The village lies almost two miles from Whaley Bridge and about eighteen miles southeast of Manchester.
The village was originally called Bugsworth, from the Old English Bucga's Worth ("Bucga's Enclosure"), but in the early 20th century some residents began to dislike the name of their village; their cause was championed by the local vicar, Dr J R Towers, and the village school headmaster, Mr W T Prescott. As a result of the efforts of these two residents, Bugsworth officially became Buxworth on 16 April 1930. No regard was paid to the ancient origins of the village name, which can be traced back to Norman times.

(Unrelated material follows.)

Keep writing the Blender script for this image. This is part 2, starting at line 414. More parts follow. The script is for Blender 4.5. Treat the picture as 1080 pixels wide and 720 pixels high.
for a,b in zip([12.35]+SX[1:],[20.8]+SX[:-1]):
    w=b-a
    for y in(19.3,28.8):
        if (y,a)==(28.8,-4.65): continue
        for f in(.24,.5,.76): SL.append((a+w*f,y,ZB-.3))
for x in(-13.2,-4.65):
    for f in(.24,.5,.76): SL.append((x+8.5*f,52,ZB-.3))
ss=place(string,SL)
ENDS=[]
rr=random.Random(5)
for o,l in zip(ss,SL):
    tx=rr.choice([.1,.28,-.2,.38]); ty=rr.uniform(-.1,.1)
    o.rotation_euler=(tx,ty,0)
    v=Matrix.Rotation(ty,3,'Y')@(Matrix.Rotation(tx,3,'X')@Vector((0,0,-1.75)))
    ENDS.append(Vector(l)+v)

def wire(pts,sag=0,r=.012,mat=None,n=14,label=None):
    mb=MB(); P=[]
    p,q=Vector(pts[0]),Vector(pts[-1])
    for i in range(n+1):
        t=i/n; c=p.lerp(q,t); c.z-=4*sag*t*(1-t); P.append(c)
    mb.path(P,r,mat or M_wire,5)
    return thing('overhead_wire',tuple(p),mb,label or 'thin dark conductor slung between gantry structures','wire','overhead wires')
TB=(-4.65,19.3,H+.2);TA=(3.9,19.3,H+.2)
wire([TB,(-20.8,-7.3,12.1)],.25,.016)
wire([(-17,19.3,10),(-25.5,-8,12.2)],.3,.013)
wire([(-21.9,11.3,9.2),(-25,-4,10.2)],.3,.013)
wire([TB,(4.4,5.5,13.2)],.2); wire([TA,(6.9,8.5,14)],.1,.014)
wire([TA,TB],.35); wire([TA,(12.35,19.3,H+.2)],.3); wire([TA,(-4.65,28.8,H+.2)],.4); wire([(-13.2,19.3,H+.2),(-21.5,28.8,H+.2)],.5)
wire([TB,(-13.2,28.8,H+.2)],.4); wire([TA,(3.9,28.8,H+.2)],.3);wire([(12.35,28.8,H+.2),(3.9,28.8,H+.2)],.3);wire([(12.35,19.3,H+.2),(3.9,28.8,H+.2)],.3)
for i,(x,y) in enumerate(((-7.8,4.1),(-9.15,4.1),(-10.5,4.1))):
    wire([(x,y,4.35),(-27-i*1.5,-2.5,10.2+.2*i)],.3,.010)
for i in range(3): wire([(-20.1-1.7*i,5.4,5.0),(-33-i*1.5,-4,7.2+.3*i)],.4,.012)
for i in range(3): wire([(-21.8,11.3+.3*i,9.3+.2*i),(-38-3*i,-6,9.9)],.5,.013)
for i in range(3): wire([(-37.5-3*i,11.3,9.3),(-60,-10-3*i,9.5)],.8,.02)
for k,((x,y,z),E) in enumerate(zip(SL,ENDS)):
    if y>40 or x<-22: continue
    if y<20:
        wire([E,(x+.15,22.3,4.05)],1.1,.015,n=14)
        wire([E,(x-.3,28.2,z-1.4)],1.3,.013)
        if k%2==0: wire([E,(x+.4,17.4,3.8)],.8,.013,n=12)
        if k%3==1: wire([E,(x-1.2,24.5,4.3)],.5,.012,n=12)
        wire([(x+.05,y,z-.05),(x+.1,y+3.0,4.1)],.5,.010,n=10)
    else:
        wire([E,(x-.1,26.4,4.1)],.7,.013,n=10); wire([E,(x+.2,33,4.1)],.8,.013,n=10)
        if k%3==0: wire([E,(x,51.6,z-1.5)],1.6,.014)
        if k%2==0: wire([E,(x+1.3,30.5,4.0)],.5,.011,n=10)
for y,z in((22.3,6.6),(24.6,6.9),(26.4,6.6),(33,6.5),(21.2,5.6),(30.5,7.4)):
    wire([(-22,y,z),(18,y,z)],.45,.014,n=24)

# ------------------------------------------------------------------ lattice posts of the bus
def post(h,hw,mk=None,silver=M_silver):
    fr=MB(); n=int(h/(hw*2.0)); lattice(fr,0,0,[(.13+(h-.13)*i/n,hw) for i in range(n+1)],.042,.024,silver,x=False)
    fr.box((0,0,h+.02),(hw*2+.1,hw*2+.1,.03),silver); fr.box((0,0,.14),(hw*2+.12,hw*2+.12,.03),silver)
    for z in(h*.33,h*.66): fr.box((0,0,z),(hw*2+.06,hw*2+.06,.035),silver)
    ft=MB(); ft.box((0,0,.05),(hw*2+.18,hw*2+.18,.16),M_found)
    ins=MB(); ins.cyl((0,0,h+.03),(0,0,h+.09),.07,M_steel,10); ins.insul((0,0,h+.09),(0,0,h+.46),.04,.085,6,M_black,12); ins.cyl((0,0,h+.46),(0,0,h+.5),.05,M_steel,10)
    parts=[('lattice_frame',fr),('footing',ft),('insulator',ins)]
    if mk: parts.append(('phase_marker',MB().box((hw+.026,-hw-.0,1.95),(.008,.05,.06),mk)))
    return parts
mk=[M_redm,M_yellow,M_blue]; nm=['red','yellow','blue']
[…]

In 1999 the local High Peak Borough Council spent £350 to organise a ballot of the 600 members of the local population. The result was 233 to 139 to keep the name as Buxworth. However, the village is still generally referred to as 'Buggy' by locals.
The Peak Forest Canal terminates here at Bugsworth Basin (the renaming of the village had no effect on the name of the canal basin), which was re-opened on 26 March 2005 having been restored by the Inland Waterways Protection Society, and, once again, the canal now ends at its original terminus. It is used entirely for recreational purposes.
The canal never reached Peak Forest but limestone from quarries near Dove Holes was, between 1796 and 1922, transported to the basin by way of the Peak Forest Tramway – a distance of some six miles. Its trackbed can still be discerned in places (e.g. at Whitehough, close to Chinley, and just beyond the end of the bypass on the way south to Buxton).